Bookstore Rip-Off: Corporation making a buck by burdening students


Student purchasing pricy textbooks.

The “UMass Boston” bookstore leaves a lot to be desired. By the quotes, I mean it’s not actually the university’s bookstore. The concession is actually run by Follett, a private corporation that manages bookstores throughout the US and Canada.

The university website has a whopping 51 words about the bookstore. In those 51 words, it boasts that the store is “so much more than a place to buy textbooks.” I’ll be the first to admit that the candy selection is okay, but other than that I don’t really see it.

While I have nothing against Follett per se, I do take issue with the fact that the bookstore in the Campus Center is marketed as if the university runs it. UMass Boston is a public institution, but the bookstore is not. 

I perceive a conflict here.  The university’s job is to provide an affordable education for students. Yet it’s the bookstore’s job, as a business, to make a profit, and it makes this profit by taking money out of students’ pockets.

What’s worse is how they make their profit. As people who have dealt with buying books from Follett know, very often they package books in bundles which cannot be split up. In one case, for example, a 100-level French course bundle priced at more than $200 came with a textbook, a workbook and eight CDs. However, the professor admitted the CDs were unnecessary. How can that cost be justified? Especially for an introductory level course?

So, Follett pads its profits by selling unneeded items. What about when you’re done with the course? Sure, they will take back the CDs if “it’s a set that needs them,” but only on a case-by-case basis.  (You can look on efollet.com to find out.) A student will be lucky to sell that textbook back for $50 at the end of the semester. 

The operation of the bookstore also leaves me unsatisfied. Every semester, store management seems taken aback by the number of students buying textbooks.  How can they not adequately plan to keep the lines to a reasonable length, every single semester? Sure, they add more people and registers, but they don’t add enough — not when you’re waiting in line for 45 minutes (and getting ripped off in the bargain).

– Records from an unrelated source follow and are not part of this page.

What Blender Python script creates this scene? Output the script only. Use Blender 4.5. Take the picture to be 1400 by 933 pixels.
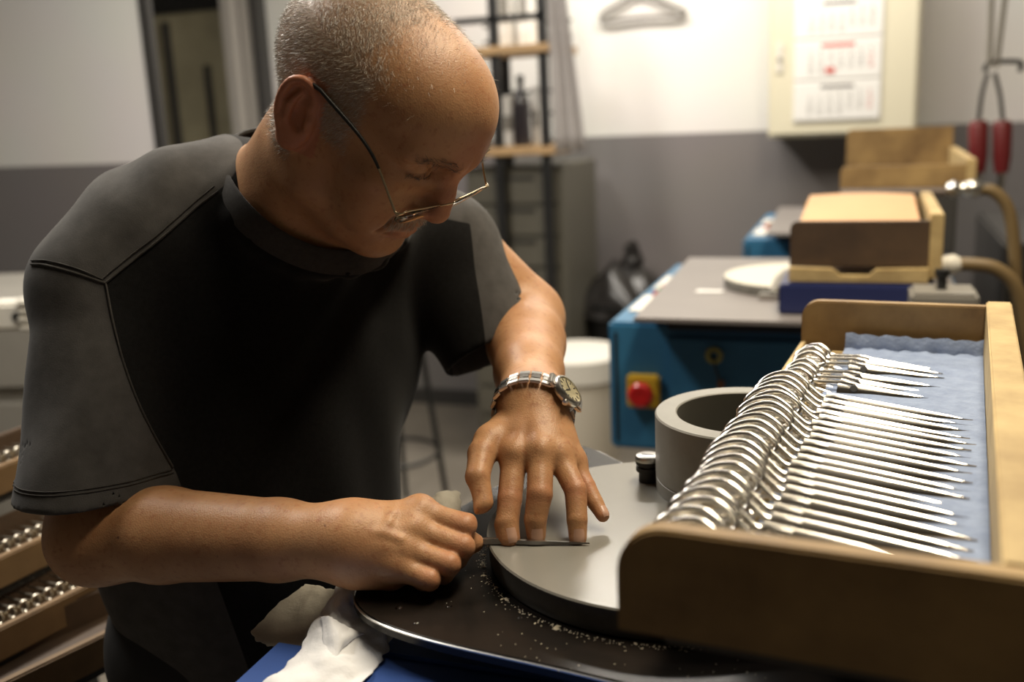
import bpy, bmesh, math, random
import numpy as np
from math import sin, cos, pi, radians
from mathutils import Vector, Matrix

for o in list(bpy.data.objects):
    bpy.data.objects.remove(o)
scene = bpy.context.scene
COL = scene.collection
random.seed(4)
RNG = np.random.default_rng(7)

# ------------------------------------------------------------------ camera
FPX = 1361.0
ZC = 1.45
YAW, PITCH, ROLL = radians(20), radians(13), 0.045
_H = np.array([-sin(YAW), cos(YAW), 0.0])
_R0 = np.array([cos(YAW), sin(YAW), 0.0])
_Z = np.array([0, 0, 1.0])
CF = cos(PITCH) * _H - sin(PITCH) * _Z
_U0 = sin(PITCH) * _H + cos(PITCH) * _Z
CR = cos(ROLL) * _R0 - sin(ROLL) * _U0
CU = sin(ROLL) * _R0 + cos(ROLL) * _U0
CO = np.array([0, 0, ZC])
cam_d = bpy.data.cameras.new('camera')
cam_d.sensor_width = 36.0
cam_d.lens = 36.0 * FPX / 1400.0
cam_d.clip_start = 0.05
cam = bpy.data.objects.new('camera', cam_d)
COL.objects.link(cam)
m = Matrix.Identity(4)
for i in range(3):
    m[i][0], m[i][1], m[i][2], m[i][3] = CR[i], CU[i], -CF[i], CO[i]
cam.matrix_world = m
cam_d.dof.use_dof = True
cam_d.dof.focus_distance = 0.865
cam_d.dof.aperture_fstop = 3.4
scene.camera = cam

def _ray(px, py):
    return CF + CR * (px - 700) / FPX - CU * (py - 466.5) / FPX
def P(px, py, d):                 # world point at a depth along the view axis
    return CO + d * _ray(px, py)
def PZ(px, py, z):                # world point at a height
    r = _ray(px, py)
    return CO + r * (z - ZC) / r[2]
def PY(px, py, y):                # world point on a plane y = const
    r = _ray(px, py)
    return CO + r * y / r[1]

# ------------------------------------------------------------------ world, lights, exposure
w = bpy.data.worlds.new('world')
scene.world = w
w.use_nodes = True
w.node_tree.nodes['Background'].inputs[0].default_value = (0.9, 0.85, 0.75, 1)
w.node_tree.nodes['Background'].inputs[1].default_value = 0.03
scene.view_settings.view_transform = 'Standard'
scene.view_settings.look = 'None'
scene.view_settings.gamma = 1.0
scene.view_settings.use_curve_mapping = False
scene.view_settings.exposure = 0.0

def area(name, loc, size, power, col, rot=(0, 0, 0)):
    d = bpy.data.lights.new(name, 'AREA')
    d.shape = 'RECTANGLE'
    d.size, d.size_y = size
    d.energy = power
    d.color = col
    o = bpy.data.objects.new(name, d)
    o.location = loc
    o.rotation_euler = rot
    COL.objects.link(o)
    return o
WARM = (1.0, 0.86, 0.64)
NEUT = (1.0, 0.94, 0.85)
LIGHTS = [
    ('ceiling_light_row', (0.20, 1.30, 2.72), (0.25, 1.5), 42, WARM),
    ('ceiling_light_back', (-0.75, 3.6, 2.74), (2.0, 0.25), 62, (1.0, 0.93, 0.83)),
    ('ceiling_light_left', (-1.55, 1.55, 2.72), (0.25, 1.5), 64, NEUT),
]
for n, l, s, p, c in LIGHTS:
    area(n, l, s, p, c)

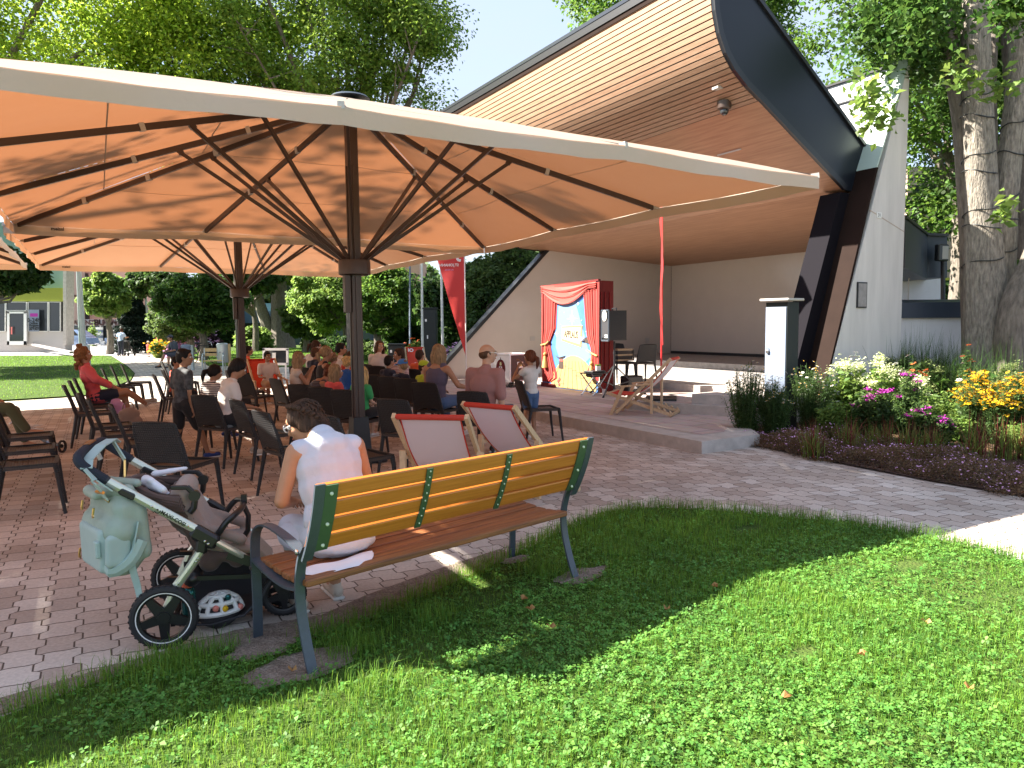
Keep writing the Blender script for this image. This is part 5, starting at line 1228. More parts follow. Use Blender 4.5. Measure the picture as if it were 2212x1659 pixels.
mb = MB(); mb.bar(B(-.01, BH + .01, .0), B(1.0, BH + .04, .0), .06, .035); mb.bar(B(0, .05, .02), B(.26, .03, .045), .04, .10); mb.build('top_bar', 'bd_dark', bd, world=True)
for u, z, s_ in ((.17, .98, 1), (.86, .84, -1)):
    mb = MB(); pts = [B(u - s_ * .15, z - .04, .05), B(u - s_ * .05, z - .01, .06), B(u, z + .05, .06)] if s_ > 0 else [B(u - .03, z + .03, .05), B(u + .05, z - .03, .06), B(.99, z - .08, .05)]
    mb.tube(pts, .018, 8); c = B(u - s_ * .07 if s_ > 0 else u + .05, z - .08, .06); mb.tube([c + Vector((0, 0, .05)), c - Vector((0, 0, .12))], .009, 6); mb.ell(c - Vector((0, 0, .16)), .04); mb.lathe(c - Vector((0, 0, .46)), [(.075, 0), (.07, .04), (.03, .26)], 10); mb.build('gold_tassel', 'bd_gold', bd, world=True)
# applause board and its hand
sg = flat('sign_board', [(.375, 1.05), (.715, .92), (.735, 1.38), (.38, 1.36)], .014, 'bd_gold')
flat('sign_face', [(.39, 1.09), (.695, .98), (.71, 1.335), (.39, 1.325)], .018, 'c_sign', sg)
text_obj('lettering', 'APPLAUS', .215, 'bd_line', frame_m(B(.548, 1.18, .021), bx + Vector((0, 0, -.05)), (0, 0, 1)) @ Matrix.Scale(.60, 4, Vector((1, 0, 0))), sg, ext=.001, bold=.004)
mb = MB(); mb.face([B(.77, 1.02, .012), B(.9, .98, .012), B(.9, 1.17, .012), B(.77, 1.12, .012)]); mb.build('sleeve', 'bd_line', bd, world=True, smooth=False)
mb = MB(); c = B(.745, 1.09, .024); mb.ell(c, (.05, .05, .04))
for k in range(4): mb.cap(c + bx * -.02 + Vector((0, 0, .03 - .022 * k)), c + bx * -.085 + Vector((0, 0, .035 - .022 * k)), .012, .010, 6)
mb.build('glove', 'bd_white', bd, world=True)
mb = MB(); c = B(.36, .56, .02)
for a, b_ in ((( -.07, 0), (-.055, .02)),): pass
mb.face([B(.325, .44, .015), B(.405, .44, .015), B(.40, .66, .015), B(.335, .66, .015)]); mb.face([B(.27, .72, .015), B(.33, .68, .015), B(.41, .67, .015), B(.45, .73, .015), B(.43, .70, .015), B(.36, .65, .015), B(.30, .67, .015)]); mb.build('top_hat', 'bd_line', bd, world=True, smooth=False)
flat('hat_band', [(.334, .60), (.403, .60), (.401, .645), (.336, .645)], .017, 'bd_red_lt')
mb = MB()
for u, z in ((.335, .17), (.31, .12), (.33, .05)): c = B(u, z + .04, .014); mb.lathe(c, [(.035, 0), (.033, .006)], 12, Matrix((bx, Vector((0, 0, 1)), bn)).transposed())
mb.build('tomatoes', 'bd_red_lt', bd, world=True)

# ------------------------------------------------------------------ flight case with picture
fc = empty('flight_case', (-.02, 16.62, .15), math.atan2(.5, .86) * -1, 'white and brown flight case on castors with an oval picture', 'flight case')
fc.rotation_euler = (0, 0, .72)
mb = MB(); mb.box((0, 0, .44), (.60, .62, .60)); mb.build('body', 'brown_cloth', fc, smooth=False)
mb = MB(); mb.box((-.302, 0, .44), (.006, .58, .56)); fpn = mb.build('front_panel', 'white_paint', fc, smooth=False)
fc_edges = MB()
for a in (-1, 1):
    for b in (-1, 1):
        fc_edges.bar((a * .30, b * .31, .14), (a * .30, b * .31, .74), .03, .03); fc_edges.bar((a * .30, -.31, .44 + b * .30), (a * .30, .31, .44 + b * .30), .03, .03); fc_edges.bar((-.30, a * .31, .44 + b * .30), (.30, a * .31, .44 + b * .30), .03, .03)
fc_edges.build('metal_edges', 'white_paint', fc, smooth=False)
mb = MB(); mb.box((.0, -.314, .50), (.17, .008, .14)); mb.build('latch_plate', 'white_paint', fc); mb = MB(); mb.box((.0, -.32, .50), (.10, .006, .06)); mb.build('latch', 'steel', fc)
mb = MB(); mb.tube([(.12, -.32, .40), (.14, -.36, .45), (.2, -.36, .45), (.22, -.32, .40)], .012, 6); mb.build('handle', 'white_paint', fc)
for a in (-1, 1):
    for b in (-1, 1): mb = MB(); mb.lathe((a * .24, b * .25, .055), [(.055, -.02), (.055, .02)], 14, Matrix.Rotation(pi / 2, 3, 'Y')); mb.box((a * .24, b * .25, .11), (.05, .05, .05)); mb.build('castor', 'rubber', fc)
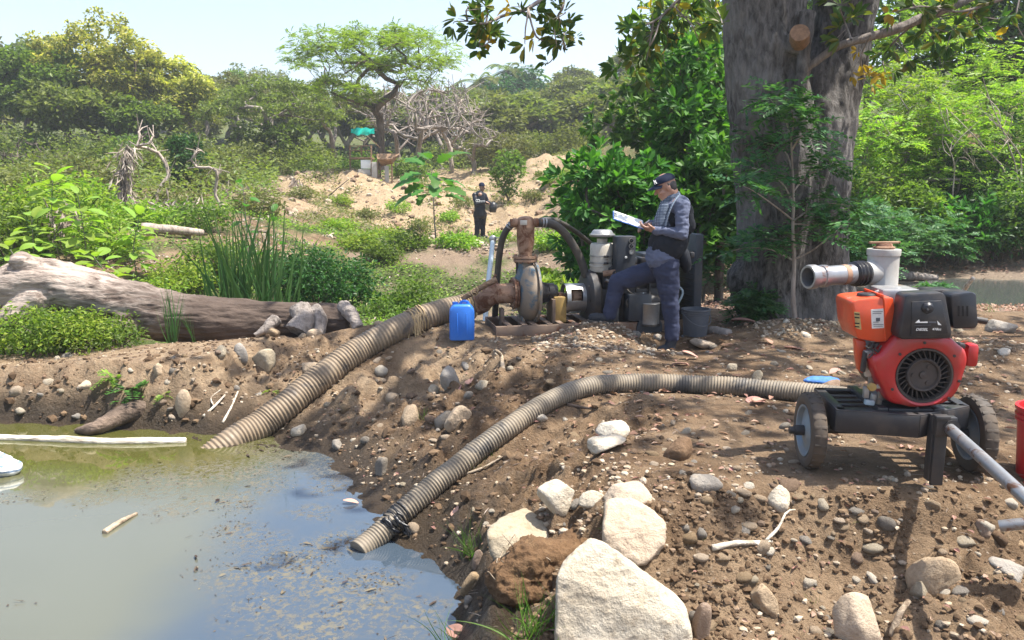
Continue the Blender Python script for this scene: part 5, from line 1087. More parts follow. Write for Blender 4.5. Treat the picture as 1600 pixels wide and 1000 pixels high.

The bookstore sells overpriced UMass gear and office supplies that have been sitting around so long the sharpies have dried out. Sometimes they get it right, like when they sell whiffle bats and balls. But let’s be clear: its chief function is to sell the textbooks that we need for our education. It’s not totally ridiculous to ask the university to kick Follett off of the campus and take over bookstore duties. The university should be able to decrease the cost of textbooks significantly, if it isn’t looking to make a profit.